Punctum of a textual nature, it seems, could provide a viable solution. Photojournalism is essential to advening on viewers through narratives of crisis and suffering as images have the potential to mobilize empathy; the natural presence of text within an image could, ideally, narrativize the image in the context of studium while simultaneously advening on the viewer. The inherent difficulty, of course, is that punctum cannot be staged or the image will not advene on the spectator.

In the neutral news postwar image of boat refugees, studium and punctum converge through expected imagery and startling text. The predictable element of this image is the young man, representative of Tamil suffering. Unexpectedly, the dominating element is the wooden sign painted with the words, “We are Sri Lankan civilians / Plz save our life.” The punctum aggressively contradicts typical dichotomic practices by asserting that the refugees—and by extension, all Sri Lankans affected by the war—are united as Sri Lankan civilians and not divided by ethnicity. We presume the text was written by the individual within the frame, whose ethnicity is now called into question. Where we may have assumed he was Tamil due to his genericized suffering, the textual element frees the image from dichotomy and advenes on us by accusing us of ignoring the refugees’ plight.
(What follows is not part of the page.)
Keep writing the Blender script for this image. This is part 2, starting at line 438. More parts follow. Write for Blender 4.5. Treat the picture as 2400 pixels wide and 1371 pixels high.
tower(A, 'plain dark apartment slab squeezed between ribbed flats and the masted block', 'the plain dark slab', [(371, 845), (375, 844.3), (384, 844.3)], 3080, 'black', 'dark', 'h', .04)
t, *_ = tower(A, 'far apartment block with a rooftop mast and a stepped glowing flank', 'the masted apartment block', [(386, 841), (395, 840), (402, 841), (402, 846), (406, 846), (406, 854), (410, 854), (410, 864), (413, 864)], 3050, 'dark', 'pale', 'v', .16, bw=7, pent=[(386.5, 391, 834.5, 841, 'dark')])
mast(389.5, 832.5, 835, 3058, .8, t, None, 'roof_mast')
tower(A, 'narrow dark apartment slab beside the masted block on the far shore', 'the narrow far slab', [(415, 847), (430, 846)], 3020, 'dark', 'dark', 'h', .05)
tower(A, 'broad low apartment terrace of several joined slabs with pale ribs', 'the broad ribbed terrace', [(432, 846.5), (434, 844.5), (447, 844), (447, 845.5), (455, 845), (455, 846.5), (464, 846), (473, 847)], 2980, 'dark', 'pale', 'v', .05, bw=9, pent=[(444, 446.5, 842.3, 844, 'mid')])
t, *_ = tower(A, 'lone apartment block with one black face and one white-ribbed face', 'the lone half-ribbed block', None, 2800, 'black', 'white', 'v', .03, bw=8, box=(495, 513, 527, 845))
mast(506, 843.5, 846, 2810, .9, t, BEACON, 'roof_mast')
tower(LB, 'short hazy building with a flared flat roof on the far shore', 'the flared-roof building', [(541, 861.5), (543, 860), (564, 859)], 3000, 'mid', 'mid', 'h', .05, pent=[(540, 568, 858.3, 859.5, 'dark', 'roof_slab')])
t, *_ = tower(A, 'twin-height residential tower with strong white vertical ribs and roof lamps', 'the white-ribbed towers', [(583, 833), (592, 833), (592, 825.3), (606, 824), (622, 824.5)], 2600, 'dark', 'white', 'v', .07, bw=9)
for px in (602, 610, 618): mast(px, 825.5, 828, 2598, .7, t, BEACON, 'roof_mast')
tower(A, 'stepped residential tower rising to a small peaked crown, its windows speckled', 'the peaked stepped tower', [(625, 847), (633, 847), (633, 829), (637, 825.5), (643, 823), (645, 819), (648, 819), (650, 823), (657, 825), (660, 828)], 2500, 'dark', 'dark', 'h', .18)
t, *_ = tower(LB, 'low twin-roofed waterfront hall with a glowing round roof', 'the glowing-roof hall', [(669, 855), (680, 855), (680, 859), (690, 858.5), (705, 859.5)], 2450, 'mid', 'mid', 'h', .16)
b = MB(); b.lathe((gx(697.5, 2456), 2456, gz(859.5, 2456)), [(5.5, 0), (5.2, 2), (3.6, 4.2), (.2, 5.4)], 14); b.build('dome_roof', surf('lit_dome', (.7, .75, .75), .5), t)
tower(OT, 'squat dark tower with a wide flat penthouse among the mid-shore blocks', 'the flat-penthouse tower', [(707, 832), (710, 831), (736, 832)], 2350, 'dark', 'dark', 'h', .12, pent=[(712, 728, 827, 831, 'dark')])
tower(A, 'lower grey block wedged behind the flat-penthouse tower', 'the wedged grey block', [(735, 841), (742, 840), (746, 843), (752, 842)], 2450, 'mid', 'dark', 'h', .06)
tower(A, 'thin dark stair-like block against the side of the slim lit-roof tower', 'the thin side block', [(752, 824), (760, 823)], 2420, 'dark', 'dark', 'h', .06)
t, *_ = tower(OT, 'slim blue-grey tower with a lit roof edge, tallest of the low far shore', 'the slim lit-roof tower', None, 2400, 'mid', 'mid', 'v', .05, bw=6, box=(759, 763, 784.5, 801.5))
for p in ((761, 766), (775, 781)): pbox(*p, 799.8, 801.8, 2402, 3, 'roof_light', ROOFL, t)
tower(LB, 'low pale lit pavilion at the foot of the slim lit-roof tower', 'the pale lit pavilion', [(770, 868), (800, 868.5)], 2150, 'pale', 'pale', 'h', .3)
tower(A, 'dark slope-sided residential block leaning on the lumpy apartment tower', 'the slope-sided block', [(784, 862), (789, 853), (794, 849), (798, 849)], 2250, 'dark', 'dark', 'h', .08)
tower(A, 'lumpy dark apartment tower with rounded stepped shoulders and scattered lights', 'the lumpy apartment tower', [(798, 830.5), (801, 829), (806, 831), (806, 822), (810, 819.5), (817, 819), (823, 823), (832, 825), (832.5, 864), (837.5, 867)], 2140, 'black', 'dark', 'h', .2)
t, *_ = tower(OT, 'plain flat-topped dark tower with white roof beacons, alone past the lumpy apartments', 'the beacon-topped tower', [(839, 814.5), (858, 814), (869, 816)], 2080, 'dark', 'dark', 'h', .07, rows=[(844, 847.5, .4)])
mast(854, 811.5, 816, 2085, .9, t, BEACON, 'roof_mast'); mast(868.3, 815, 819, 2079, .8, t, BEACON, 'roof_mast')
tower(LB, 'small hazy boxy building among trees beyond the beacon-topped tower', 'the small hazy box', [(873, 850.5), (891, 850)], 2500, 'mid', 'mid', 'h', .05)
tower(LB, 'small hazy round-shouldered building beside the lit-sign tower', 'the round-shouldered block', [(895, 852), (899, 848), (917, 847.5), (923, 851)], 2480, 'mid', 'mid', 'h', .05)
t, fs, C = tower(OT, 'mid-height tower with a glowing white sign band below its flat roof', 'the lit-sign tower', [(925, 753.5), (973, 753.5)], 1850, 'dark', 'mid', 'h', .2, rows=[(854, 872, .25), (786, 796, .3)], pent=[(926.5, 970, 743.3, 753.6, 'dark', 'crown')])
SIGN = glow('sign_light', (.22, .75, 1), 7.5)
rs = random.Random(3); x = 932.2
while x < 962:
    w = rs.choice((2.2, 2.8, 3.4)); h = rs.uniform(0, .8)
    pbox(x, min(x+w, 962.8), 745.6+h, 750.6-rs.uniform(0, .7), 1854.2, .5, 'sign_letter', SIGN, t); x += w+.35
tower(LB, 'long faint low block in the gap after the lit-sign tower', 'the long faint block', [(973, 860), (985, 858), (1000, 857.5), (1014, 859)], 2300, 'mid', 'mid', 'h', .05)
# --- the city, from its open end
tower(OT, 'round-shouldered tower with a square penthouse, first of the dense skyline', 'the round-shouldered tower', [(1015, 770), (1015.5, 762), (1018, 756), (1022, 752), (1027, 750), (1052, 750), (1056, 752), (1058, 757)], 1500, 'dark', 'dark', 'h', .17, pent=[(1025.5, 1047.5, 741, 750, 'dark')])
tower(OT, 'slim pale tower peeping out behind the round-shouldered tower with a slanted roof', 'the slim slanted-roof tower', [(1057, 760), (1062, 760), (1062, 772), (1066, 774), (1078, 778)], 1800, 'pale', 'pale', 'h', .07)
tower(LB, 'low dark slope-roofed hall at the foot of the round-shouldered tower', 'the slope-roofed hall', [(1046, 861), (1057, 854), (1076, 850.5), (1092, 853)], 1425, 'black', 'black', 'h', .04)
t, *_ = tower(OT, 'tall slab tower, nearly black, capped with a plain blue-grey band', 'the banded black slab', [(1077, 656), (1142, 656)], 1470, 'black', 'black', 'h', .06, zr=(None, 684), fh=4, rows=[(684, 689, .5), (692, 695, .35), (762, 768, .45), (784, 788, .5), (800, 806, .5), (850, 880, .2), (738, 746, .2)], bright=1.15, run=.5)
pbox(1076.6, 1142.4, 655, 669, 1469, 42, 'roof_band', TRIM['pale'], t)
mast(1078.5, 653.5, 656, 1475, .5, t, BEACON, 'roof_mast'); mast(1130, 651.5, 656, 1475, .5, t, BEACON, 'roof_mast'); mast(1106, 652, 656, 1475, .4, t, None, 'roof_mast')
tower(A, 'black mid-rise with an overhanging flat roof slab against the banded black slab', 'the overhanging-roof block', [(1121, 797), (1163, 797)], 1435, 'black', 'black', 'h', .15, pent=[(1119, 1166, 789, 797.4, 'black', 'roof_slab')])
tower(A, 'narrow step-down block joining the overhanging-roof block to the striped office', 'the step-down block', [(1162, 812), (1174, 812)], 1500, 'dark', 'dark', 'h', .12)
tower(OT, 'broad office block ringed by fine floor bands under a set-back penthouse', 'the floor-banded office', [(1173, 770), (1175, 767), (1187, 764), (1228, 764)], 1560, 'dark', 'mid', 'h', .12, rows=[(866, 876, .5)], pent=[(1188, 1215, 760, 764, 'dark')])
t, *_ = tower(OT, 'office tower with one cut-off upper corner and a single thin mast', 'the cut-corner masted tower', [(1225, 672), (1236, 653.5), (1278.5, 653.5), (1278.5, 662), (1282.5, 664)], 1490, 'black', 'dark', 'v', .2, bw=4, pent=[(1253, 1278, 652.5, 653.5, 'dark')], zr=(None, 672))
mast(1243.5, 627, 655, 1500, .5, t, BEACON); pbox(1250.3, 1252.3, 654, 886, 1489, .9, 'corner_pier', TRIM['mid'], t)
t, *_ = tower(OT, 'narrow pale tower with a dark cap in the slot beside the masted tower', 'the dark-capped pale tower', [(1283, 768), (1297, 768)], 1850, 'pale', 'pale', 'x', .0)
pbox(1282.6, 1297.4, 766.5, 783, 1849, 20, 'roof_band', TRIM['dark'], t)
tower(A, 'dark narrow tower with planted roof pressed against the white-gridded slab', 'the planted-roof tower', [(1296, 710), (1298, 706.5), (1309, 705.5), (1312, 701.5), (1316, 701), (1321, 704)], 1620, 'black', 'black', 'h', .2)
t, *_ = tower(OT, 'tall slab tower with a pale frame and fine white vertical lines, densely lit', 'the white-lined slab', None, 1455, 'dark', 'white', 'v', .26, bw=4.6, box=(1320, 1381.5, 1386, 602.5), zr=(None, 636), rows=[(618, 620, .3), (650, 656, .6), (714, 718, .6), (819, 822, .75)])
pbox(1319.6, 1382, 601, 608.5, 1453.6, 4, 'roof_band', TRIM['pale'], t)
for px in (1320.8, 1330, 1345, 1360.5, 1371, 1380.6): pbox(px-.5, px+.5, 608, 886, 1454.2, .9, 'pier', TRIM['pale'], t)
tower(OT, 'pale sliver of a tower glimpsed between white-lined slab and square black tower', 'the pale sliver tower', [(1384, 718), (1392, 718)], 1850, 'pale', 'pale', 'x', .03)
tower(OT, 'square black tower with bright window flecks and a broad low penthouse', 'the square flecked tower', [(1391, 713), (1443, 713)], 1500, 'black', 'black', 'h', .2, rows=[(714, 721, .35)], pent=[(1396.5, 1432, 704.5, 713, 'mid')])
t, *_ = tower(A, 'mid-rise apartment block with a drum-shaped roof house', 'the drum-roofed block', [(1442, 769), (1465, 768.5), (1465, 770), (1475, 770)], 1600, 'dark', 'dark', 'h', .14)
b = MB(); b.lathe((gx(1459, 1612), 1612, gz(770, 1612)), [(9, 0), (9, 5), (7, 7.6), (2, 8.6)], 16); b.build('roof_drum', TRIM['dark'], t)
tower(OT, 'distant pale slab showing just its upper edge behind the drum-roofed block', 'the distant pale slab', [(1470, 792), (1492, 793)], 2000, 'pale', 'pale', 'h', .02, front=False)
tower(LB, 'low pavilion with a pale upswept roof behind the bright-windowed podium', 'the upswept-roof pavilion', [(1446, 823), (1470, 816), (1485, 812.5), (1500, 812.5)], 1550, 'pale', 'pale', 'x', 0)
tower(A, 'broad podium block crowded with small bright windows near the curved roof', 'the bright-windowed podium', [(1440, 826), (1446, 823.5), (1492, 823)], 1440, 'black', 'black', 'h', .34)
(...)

As such, spectacle is reconfigured as bearing witness, provoking our moral responsibility. We are left with a lasting impression of the image and a more nuanced understanding of the conflict as a whole: that civilian suffering is a uniting, not a dividing factor, for most.

For the most part, photographs of Sri Lanka’s war have not been distributed to serve justice but to place blame on the other side, which is the antithesis of international law’s objective. War and postwar photography should aim to advene in order to reach its full potential as an agent of change through visual rhetoric of suffering to aid international legal institutions. Future photographs from Sri Lanka must live up to the standard exemplified by the boat refugees image, to politicize us to take positive action and at the very least, engage us to understand the specifics of Sri Lanka’s war and postwar situation.